East Aurora School District Announces New Committee to Address All-Inclusive Anti-Bullying Policies

The East Aurora School District that, under pressure from the Illinois Family Institute (IFI), both granted then rescinded protections for transgender students within the span of five days, today, announced that it will form a new committee to implement new anti-bullying and discrimination policies, citing a victory for LGBT and safe school advocates.

This morning,  WBEZ91.5 reported that the new committee will have its first meeting on November 8, saying:

The formation of the committee comes in the wake of a controversy in which the school board passed and then rescinded a policy on transgender students in just five days’ time, and one key administrator was placed on leave for her part in developing the initial policy.

District spokesman Clayton Muhammad said Monday that the committee will be selected by board members and administrators, but meetings will be open to the public. He said the new committee will develop an “all-inclusive” anti-discrimination policy for students, but will not necessarily address issues specific to transgender students.

Ever since news regarding the school board’s decision broke two weeks ago, LGBT advocates have been vocal in criticizing the board for caving to pressure from the IFI, which is associated with the AFA and has been designated a hate group by the SPLC.

(East Aurora School Board, image via ThinkProgress)

Equality Illinois, the statewide LGBT advocacy group, issued a strong statement condemning the move by the school board saying:

“Equality Illinois believes the need to expose the Illinois Family Institute and its national affiliate the American Family Association is gravely important,” said Bernard Cherkasov, CEO of Equality Illinois, the statewide LGBT advocacy group. “The American Family Association’s and the Illinois Family Institute’s comparison of LGBT people to Nazis and the Ku Klux Klan is a desperate attempt to make their point and further demean and marginalize our children” Cherkasov said.

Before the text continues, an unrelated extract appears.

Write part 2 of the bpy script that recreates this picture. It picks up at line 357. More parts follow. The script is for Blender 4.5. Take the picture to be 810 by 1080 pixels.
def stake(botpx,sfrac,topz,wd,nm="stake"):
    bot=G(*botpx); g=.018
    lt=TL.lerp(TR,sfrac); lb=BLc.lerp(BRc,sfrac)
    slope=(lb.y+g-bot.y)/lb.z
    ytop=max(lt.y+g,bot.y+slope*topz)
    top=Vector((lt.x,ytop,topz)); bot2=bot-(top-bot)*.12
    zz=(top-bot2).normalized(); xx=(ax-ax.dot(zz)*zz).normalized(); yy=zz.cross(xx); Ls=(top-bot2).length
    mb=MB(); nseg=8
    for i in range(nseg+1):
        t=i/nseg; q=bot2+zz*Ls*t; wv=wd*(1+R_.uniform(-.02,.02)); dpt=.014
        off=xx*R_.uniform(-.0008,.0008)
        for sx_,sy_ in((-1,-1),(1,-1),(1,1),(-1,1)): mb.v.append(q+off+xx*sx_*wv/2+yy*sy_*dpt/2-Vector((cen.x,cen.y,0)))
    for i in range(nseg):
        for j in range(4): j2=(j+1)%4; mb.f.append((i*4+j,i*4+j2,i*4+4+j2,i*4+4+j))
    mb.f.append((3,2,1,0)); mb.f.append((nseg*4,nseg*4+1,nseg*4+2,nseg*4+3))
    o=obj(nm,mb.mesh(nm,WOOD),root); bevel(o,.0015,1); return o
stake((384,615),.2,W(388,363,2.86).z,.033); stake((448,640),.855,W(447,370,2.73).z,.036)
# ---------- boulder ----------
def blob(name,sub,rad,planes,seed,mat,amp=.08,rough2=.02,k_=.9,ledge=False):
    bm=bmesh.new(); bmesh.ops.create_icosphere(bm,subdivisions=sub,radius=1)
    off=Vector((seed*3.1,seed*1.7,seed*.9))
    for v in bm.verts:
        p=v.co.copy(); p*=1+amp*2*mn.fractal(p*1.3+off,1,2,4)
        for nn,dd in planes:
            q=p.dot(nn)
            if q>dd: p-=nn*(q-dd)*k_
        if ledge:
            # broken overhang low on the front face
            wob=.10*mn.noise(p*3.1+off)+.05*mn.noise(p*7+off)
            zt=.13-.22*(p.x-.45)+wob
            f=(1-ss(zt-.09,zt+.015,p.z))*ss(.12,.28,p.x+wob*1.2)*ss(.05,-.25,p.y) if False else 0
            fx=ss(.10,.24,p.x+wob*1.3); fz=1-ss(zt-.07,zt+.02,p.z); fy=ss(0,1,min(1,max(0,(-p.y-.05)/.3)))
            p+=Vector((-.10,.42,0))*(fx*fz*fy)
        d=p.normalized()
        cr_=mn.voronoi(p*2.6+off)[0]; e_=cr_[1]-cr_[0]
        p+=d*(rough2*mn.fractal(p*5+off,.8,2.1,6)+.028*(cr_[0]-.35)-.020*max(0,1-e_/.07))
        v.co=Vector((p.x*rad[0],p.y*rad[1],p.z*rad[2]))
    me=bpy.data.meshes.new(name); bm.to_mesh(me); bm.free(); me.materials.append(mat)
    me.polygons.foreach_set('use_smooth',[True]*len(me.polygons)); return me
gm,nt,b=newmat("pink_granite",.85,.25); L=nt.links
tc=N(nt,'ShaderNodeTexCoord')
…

Abbe Land, Executive Director and CEO of The Trevor Project also said in a statement that rescinding the protections "would send a hurtful, stigmatizing message to all students, inflicting humiliation and empowering bullying. This is not the message we should be sending to our young people.

And when the local media failed to properly identify the IFI’s influence on the school board’s decision, GLAAD amplified the voices of local LGBT groups and stepped in to make the local media to aware of the harmful and derogatory things leaders of the IFI and the AFA have said about the our families and children.

IFI spokesperson Laurie Higgins has called being gay “evil,” has compared it to incest, and has said that supporting LGBT Pride is “implicitly … embrac[ing] heresy.”

AFA spokesman Bryan Fischer is even more extreme, having claimed: "Homosexuality gave us Adolf Hitler, and homosexuals in the military gave us the Brown Shirts, the Nazi war machine and six million dead Jews." Fischer also says that gay people are the single greatest modern threat to freedom of religion and conscience.”

This context is crucial to this discussion, and Chicago’s media completely failed to deliver it to its audience. Anyone who had not come into contact with the IFI before this story would have no idea that they were an extreme anti-LGBT organization that has been labeled a hate group, believes being gay is the same as incest, and is affiliated with an organization that believes the Nazis were gay.

While there was some confusion on including the fact that “the transgender policy” mostly focused on the responsibilities of teachers and administrators to accommodate and protect students who are out as transgender at school by allowing them to participate in school activities under their preferred name and gender, “ according to WBEZ, safe school advocates and parents agree that safety is the number one concern. 

GLAAD commends all the safe school advocates who worked to ensure that all students have the opportunity to go to school and learn in an environment free from bullying and harassment.